Friday, November 14, 2003

A typological consistency dilemma

Last night as I was trying, unsuccessfully, to fall asleep, a thought occurred to me about my current method of nonproductive (mainly) derivation, viz. the application of the stressed prefixes (keli > mákeli). Unfortunately, though I do really like this, I realized that this employs the order Dependent-Head, where everywhere else in the grammar (apart from particles) ordering is Head-Dependent; this includes, of course, compounds, making it all the more strange that a different ordering system would be used word-internally.


As a result, it seems that, if I want to save this system of derivation (which I think is desirable), I need to change this to a suffix rather than a prefix (keli > kélima). I suppose this does have the inherent advantange of drawing attention to the meaning of the root; though I worry that, as such, the suffixes may not be sufficiently stressed for necessary audibility. I seem, however, not to have much choice in the matter.

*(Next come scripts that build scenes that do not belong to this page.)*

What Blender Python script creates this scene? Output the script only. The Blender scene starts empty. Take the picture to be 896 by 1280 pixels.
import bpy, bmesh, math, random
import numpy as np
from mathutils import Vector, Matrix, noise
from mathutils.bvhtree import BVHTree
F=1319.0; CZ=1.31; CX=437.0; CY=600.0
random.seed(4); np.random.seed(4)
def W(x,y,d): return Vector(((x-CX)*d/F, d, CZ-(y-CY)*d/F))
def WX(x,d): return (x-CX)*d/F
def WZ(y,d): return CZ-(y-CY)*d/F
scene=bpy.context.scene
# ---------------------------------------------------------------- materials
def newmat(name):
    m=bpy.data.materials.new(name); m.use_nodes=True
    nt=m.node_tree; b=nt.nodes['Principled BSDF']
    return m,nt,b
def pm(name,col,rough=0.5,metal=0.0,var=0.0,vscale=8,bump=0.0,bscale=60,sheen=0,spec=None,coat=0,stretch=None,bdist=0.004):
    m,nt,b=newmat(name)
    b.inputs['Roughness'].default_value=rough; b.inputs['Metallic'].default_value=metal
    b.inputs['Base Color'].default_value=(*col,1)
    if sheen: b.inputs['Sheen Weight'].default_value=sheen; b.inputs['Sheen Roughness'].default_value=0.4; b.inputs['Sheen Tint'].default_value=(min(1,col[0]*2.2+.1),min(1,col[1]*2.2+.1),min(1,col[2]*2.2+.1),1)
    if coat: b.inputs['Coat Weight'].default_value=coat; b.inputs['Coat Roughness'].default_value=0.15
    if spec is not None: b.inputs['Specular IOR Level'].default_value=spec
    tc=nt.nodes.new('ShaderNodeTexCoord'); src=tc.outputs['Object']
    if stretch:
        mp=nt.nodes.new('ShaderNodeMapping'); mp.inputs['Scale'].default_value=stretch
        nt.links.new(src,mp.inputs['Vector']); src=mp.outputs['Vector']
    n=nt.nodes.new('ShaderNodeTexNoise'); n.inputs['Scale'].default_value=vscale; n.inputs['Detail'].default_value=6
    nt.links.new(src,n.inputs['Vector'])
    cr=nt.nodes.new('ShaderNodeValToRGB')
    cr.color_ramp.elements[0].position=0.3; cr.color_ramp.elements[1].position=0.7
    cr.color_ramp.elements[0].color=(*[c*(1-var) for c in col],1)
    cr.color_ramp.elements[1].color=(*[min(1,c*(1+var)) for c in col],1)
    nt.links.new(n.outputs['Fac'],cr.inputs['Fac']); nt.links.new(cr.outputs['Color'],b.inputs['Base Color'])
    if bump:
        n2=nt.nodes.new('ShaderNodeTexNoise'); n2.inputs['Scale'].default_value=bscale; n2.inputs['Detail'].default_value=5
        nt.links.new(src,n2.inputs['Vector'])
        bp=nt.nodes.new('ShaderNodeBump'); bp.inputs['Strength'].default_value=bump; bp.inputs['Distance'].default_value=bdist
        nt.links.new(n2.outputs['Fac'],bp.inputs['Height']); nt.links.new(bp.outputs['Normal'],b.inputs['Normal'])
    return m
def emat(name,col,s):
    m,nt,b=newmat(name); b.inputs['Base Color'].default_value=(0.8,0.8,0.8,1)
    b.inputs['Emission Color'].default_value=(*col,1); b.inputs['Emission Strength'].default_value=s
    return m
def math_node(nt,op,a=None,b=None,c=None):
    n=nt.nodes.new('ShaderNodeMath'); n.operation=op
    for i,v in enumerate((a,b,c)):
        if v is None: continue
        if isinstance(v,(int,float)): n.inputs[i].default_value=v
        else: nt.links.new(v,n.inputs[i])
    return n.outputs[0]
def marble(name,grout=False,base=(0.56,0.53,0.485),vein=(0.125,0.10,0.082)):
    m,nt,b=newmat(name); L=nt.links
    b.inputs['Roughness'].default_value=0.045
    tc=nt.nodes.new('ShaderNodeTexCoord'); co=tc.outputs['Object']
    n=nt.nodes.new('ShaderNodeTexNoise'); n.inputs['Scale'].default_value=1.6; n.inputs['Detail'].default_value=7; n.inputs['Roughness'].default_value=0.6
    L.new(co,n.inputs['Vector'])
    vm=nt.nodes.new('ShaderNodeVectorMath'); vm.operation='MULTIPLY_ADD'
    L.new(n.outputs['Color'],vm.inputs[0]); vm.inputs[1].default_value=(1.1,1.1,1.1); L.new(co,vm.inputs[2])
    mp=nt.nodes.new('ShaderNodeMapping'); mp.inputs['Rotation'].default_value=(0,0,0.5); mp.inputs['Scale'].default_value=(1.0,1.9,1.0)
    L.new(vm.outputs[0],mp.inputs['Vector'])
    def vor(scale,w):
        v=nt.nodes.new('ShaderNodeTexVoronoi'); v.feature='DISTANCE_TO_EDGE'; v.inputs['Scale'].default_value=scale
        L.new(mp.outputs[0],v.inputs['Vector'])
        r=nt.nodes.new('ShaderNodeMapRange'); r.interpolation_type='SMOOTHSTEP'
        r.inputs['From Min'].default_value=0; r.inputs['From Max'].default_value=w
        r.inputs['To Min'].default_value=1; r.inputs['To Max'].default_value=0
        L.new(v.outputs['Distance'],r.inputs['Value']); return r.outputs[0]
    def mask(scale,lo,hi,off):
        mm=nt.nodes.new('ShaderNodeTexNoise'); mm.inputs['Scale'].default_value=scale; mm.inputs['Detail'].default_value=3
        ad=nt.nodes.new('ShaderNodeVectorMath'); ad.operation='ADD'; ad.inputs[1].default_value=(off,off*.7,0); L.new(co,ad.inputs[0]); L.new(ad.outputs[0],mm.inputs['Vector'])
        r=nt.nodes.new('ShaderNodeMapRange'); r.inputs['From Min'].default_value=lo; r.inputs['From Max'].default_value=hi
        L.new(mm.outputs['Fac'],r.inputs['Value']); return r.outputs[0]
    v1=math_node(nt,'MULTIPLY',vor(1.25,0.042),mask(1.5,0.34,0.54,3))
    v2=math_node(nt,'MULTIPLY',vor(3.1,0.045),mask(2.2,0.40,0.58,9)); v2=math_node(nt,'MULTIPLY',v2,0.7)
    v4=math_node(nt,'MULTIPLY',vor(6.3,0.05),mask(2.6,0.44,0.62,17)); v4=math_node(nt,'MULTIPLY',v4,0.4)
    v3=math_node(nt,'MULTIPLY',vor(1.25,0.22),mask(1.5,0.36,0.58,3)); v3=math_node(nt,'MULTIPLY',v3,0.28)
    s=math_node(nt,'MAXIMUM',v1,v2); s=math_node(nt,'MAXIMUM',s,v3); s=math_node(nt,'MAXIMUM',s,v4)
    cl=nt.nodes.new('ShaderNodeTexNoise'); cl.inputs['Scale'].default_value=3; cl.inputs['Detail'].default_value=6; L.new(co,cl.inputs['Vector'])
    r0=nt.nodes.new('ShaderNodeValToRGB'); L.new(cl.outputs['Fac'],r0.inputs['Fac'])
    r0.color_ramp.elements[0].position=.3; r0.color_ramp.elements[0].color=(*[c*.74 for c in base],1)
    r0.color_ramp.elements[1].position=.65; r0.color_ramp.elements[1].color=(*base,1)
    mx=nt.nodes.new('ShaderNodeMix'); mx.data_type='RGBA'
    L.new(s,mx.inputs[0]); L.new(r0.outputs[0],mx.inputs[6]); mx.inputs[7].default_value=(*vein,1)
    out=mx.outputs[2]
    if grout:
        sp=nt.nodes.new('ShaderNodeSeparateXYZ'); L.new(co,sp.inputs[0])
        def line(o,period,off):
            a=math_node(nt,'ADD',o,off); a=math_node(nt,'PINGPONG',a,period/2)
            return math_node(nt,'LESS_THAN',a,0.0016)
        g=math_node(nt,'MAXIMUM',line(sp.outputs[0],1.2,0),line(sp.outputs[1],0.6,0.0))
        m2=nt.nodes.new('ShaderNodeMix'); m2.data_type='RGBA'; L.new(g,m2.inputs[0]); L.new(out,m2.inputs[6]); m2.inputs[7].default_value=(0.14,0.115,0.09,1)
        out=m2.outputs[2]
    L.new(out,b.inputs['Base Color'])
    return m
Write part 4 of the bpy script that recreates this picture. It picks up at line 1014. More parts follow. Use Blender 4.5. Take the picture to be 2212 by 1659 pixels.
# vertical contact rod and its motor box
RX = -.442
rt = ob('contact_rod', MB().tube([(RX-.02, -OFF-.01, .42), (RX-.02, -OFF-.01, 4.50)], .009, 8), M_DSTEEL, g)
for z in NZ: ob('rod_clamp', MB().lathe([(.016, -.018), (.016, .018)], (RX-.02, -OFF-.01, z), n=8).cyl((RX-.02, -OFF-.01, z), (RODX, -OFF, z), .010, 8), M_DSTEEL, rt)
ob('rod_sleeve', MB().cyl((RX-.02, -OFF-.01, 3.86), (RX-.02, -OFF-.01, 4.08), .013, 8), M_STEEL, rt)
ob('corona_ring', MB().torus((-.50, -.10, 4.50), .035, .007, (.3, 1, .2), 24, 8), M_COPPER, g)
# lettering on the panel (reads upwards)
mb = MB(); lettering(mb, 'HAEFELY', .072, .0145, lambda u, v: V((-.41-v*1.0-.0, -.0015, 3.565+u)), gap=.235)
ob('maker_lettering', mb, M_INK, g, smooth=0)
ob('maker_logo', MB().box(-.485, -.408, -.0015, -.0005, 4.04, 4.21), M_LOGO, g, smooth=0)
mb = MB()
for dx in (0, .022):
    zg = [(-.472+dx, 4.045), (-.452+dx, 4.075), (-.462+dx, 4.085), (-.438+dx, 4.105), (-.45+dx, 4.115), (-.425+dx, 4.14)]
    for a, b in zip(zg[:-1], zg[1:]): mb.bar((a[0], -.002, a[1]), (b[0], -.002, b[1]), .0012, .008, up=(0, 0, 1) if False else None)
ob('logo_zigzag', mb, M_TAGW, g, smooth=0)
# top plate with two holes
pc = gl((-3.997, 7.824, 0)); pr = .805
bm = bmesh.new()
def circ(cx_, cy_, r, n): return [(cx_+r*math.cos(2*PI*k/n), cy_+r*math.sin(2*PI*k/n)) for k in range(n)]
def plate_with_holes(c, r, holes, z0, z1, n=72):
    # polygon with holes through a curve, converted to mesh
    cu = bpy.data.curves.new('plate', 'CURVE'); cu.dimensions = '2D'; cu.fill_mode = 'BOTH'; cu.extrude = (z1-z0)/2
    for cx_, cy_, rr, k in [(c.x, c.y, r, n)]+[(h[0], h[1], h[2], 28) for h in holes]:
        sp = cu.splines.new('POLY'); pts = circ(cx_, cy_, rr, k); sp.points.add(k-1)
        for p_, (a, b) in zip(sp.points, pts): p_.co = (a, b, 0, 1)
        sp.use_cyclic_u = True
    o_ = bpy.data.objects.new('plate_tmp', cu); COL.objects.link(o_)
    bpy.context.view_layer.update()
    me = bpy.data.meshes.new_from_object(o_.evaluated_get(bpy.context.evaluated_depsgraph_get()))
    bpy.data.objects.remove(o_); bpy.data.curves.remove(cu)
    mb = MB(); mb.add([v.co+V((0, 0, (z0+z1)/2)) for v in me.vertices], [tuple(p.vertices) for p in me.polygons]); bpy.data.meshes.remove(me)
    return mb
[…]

Incidentally, it appears that this is how numbers need to work, more or less--ten (or so) numerical roots, with monosyllabic suffixes showing decimal place. The alternatives, being (1) particles for numbers, and (2) whole roots for decimal place markers, are clearly unsatisfactory: (1) would use up the entire repertoire of particles to very little effect, and (2) would create enormously long and unpronounceable phrases even for small numbers.


Aside: In addition to strict numerical roots, we also need something for "many," "few," etc. Also develop a way to do the kilkadzesiąt kind of thing.